Exercise prompt> Output an exact reproduction of the data.

Recorded data>

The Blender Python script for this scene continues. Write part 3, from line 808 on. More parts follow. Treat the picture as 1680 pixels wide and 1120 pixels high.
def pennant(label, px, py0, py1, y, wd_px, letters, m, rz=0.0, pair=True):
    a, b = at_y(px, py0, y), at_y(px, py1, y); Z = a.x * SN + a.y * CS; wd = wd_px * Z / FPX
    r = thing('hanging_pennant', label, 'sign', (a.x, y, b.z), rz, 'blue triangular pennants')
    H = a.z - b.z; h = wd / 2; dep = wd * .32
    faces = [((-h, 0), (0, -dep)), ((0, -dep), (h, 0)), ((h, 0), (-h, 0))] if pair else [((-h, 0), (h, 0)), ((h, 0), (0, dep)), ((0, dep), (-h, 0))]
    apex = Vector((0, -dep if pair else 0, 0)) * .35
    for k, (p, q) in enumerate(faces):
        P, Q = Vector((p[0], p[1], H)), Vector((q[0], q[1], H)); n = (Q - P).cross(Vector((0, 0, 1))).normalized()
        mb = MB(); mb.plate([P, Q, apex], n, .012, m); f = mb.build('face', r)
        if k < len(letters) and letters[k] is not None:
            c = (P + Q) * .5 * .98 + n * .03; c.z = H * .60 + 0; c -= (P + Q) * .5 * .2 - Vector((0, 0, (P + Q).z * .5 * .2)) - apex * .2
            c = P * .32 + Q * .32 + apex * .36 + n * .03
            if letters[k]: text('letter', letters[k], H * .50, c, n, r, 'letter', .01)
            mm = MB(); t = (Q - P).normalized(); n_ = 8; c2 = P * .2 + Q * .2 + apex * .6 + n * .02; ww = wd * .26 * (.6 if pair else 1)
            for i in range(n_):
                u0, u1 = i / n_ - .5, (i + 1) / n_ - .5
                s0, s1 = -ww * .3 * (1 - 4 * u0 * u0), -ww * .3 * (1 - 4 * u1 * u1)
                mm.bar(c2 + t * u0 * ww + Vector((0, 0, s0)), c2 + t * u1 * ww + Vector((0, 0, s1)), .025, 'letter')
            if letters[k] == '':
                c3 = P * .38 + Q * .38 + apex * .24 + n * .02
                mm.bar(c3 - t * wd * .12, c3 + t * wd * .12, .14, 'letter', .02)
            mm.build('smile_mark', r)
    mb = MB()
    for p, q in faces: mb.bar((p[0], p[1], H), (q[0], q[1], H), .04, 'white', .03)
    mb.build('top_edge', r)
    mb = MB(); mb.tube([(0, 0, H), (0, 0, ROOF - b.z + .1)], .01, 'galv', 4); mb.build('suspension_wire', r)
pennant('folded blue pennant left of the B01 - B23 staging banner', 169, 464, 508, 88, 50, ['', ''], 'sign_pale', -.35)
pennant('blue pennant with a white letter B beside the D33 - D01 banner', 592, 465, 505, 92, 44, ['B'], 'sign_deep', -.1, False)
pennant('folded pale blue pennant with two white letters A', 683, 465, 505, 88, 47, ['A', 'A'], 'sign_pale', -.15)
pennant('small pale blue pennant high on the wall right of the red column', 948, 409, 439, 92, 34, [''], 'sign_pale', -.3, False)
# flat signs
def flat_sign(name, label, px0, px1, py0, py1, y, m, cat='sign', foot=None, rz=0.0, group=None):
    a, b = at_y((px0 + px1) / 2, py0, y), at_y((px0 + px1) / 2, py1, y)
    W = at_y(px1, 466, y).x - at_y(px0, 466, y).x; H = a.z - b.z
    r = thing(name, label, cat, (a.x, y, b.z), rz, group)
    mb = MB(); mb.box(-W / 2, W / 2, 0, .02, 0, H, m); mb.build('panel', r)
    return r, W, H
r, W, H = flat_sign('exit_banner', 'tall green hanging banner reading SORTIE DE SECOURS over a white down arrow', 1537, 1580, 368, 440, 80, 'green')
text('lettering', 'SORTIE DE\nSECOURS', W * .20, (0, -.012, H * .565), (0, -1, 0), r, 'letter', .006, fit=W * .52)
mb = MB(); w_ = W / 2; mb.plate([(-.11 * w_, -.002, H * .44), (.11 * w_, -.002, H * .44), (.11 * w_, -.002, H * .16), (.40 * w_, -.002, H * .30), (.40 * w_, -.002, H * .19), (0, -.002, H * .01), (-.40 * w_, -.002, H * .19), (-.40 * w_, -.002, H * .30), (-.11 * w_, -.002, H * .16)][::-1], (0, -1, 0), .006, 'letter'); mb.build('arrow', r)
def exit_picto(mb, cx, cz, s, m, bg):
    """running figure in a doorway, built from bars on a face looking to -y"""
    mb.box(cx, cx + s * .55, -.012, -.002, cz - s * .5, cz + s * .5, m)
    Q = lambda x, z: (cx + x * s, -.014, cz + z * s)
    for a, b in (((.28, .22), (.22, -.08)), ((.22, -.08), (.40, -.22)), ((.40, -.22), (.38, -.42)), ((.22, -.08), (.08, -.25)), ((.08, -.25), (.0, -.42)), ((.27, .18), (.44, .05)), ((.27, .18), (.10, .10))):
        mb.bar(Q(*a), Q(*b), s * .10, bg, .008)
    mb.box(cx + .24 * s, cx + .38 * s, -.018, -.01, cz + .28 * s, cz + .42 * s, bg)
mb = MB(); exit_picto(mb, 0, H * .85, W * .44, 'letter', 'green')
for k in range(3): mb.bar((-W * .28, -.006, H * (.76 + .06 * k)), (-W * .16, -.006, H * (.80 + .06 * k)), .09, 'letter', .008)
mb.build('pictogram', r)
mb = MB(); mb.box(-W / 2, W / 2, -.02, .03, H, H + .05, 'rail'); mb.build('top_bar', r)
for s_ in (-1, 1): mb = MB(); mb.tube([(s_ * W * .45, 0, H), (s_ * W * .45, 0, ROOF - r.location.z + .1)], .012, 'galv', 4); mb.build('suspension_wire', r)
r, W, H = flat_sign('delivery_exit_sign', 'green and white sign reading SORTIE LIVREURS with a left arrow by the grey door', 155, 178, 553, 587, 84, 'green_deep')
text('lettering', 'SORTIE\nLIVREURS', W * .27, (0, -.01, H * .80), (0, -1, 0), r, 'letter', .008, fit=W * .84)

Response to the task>
The Blender Python script for this scene continues. Write part 3, from line 808 on. More parts follow. Treat the picture as 1680 pixels wide and 1120 pixels high.
def pennant(label, px, py0, py1, y, wd_px, letters, m, rz=0.0, pair=True):
    a, b = at_y(px, py0, y), at_y(px, py1, y); Z = a.x * SN + a.y * CS; wd = wd_px * Z / FPX
    r = thing('hanging_pennant', label, 'sign', (a.x, y, b.z), rz, 'blue triangular pennants')
    H = a.z - b.z; h = wd / 2; dep = wd * .32
    faces = [((-h, 0), (0, -dep)), ((0, -dep), (h, 0)), ((h, 0), (-h, 0))] if pair else [((-h, 0), (h, 0)), ((h, 0), (0, dep)), ((0, dep), (-h, 0))]
    apex = Vector((0, -dep if pair else 0, 0)) * .35
    for k, (p, q) in enumerate(faces):
        P, Q = Vector((p[0], p[1], H)), Vector((q[0], q[1], H)); n = (Q - P).cross(Vector((0, 0, 1))).normalized()
        mb = MB(); mb.plate([P, Q, apex], n, .012, m); f = mb.build('face', r)
        if k < len(letters) and letters[k] is not None:
            c = (P + Q) * .5 * .98 + n * .03; c.z = H * .60 + 0; c -= (P + Q) * .5 * .2 - Vector((0, 0, (P + Q).z * .5 * .2)) - apex * .2
            c = P * .32 + Q * .32 + apex * .36 + n * .03
            if letters[k]: text('letter', letters[k], H * .50, c, n, r, 'letter', .01)
            mm = MB(); t = (Q - P).normalized(); n_ = 8; c2 = P * .2 + Q * .2 + apex * .6 + n * .02; ww = wd * .26 * (.6 if pair else 1)
            for i in range(n_):
                u0, u1 = i / n_ - .5, (i + 1) / n_ - .5
                s0, s1 = -ww * .3 * (1 - 4 * u0 * u0), -ww * .3 * (1 - 4 * u1 * u1)
                mm.bar(c2 + t * u0 * ww + Vector((0, 0, s0)), c2 + t * u1 * ww + Vector((0, 0, s1)), .025, 'letter')
            if letters[k] == '':
                c3 = P * .38 + Q * .38 + apex * .24 + n * .02
                mm.bar(c3 - t * wd * .12, c3 + t * wd * .12, .14, 'letter', .02)
            mm.build('smile_mark', r)
    mb = MB()
    for p, q in faces: mb.bar((p[0], p[1], H), (q[0], q[1], H), .04, 'white', .03)
    mb.build('top_edge', r)
    mb = MB(); mb.tube([(0, 0, H), (0, 0, ROOF - b.z + .1)], .01, 'galv', 4); mb.build('suspension_wire', r)
pennant('folded blue pennant left of the B01 - B23 staging banner', 169, 464, 508, 88, 50, ['', ''], 'sign_pale', -.35)
pennant('blue pennant with a white letter B beside the D33 - D01 banner', 592, 465, 505, 92, 44, ['B'], 'sign_deep', -.1, False)
pennant('folded pale blue pennant with two white letters A', 683, 465, 505, 88, 47, ['A', 'A'], 'sign_pale', -.15)
pennant('small pale blue pennant high on the wall right of the red column', 948, 409, 439, 92, 34, [''], 'sign_pale', -.3, False)
# flat signs
def flat_sign(name, label, px0, px1, py0, py1, y, m, cat='sign', foot=None, rz=0.0, group=None):
    a, b = at_y((px0 + px1) / 2, py0, y), at_y((px0 + px1) / 2, py1, y)
    W = at_y(px1, 466, y).x - at_y(px0, 466, y).x; H = a.z - b.z
    r = thing(name, label, cat, (a.x, y, b.z), rz, group)
    mb = MB(); mb.box(-W / 2, W / 2, 0, .02, 0, H, m); mb.build('panel', r)
    return r, W, H
r, W, H = flat_sign('exit_banner', 'tall green hanging banner reading SORTIE DE SECOURS over a white down arrow', 1537, 1580, 368, 440, 80, 'green')
text('lettering', 'SORTIE DE\nSECOURS', W * .20, (0, -.012, H * .565), (0, -1, 0), r, 'letter', .006, fit=W * .52)
mb = MB(); w_ = W / 2; mb.plate([(-.11 * w_, -.002, H * .44), (.11 * w_, -.002, H * .44), (.11 * w_, -.002, H * .16), (.40 * w_, -.002, H * .30), (.40 * w_, -.002, H * .19), (0, -.002, H * .01), (-.40 * w_, -.002, H * .19), (-.40 * w_, -.002, H * .30), (-.11 * w_, -.002, H * .16)][::-1], (0, -1, 0), .006, 'letter'); mb.build('arrow', r)
def exit_picto(mb, cx, cz, s, m, bg):
    """running figure in a doorway, built from bars on a face looking to -y"""
    mb.box(cx, cx + s * .55, -.012, -.002, cz - s * .5, cz + s * .5, m)
    Q = lambda x, z: (cx + x * s, -.014, cz + z * s)
    for a, b in (((.28, .22), (.22, -.08)), ((.22, -.08), (.40, -.22)), ((.40, -.22), (.38, -.42)), ((.22, -.08), (.08, -.25)), ((.08, -.25), (.0, -.42)), ((.27, .18), (.44, .05)), ((.27, .18), (.10, .10))):
        mb.bar(Q(*a), Q(*b), s * .10, bg, .008)
    mb.box(cx + .24 * s, cx + .38 * s, -.018, -.01, cz + .28 * s, cz + .42 * s, bg)
mb = MB(); exit_picto(mb, 0, H * .85, W * .44, 'letter', 'green')
for k in range(3): mb.bar((-W * .28, -.006, H * (.76 + .06 * k)), (-W * .16, -.006, H * (.80 + .06 * k)), .09, 'letter', .008)
mb.build('pictogram', r)
mb = MB(); mb.box(-W / 2, W / 2, -.02, .03, H, H + .05, 'rail'); mb.build('top_bar', r)
for s_ in (-1, 1): mb = MB(); mb.tube([(s_ * W * .45, 0, H), (s_ * W * .45, 0, ROOF - r.location.z + .1)], .012, 'galv', 4); mb.build('suspension_wire', r)
r, W, H = flat_sign('delivery_exit_sign', 'green and white sign reading SORTIE LIVREURS with a left arrow by the grey door', 155, 178, 553, 587, 84, 'green_deep')
text('lettering', 'SORTIE\nLIVREURS', W * .27, (0, -.01, H * .80), (0, -1, 0), r, 'letter', .008, fit=W * .84)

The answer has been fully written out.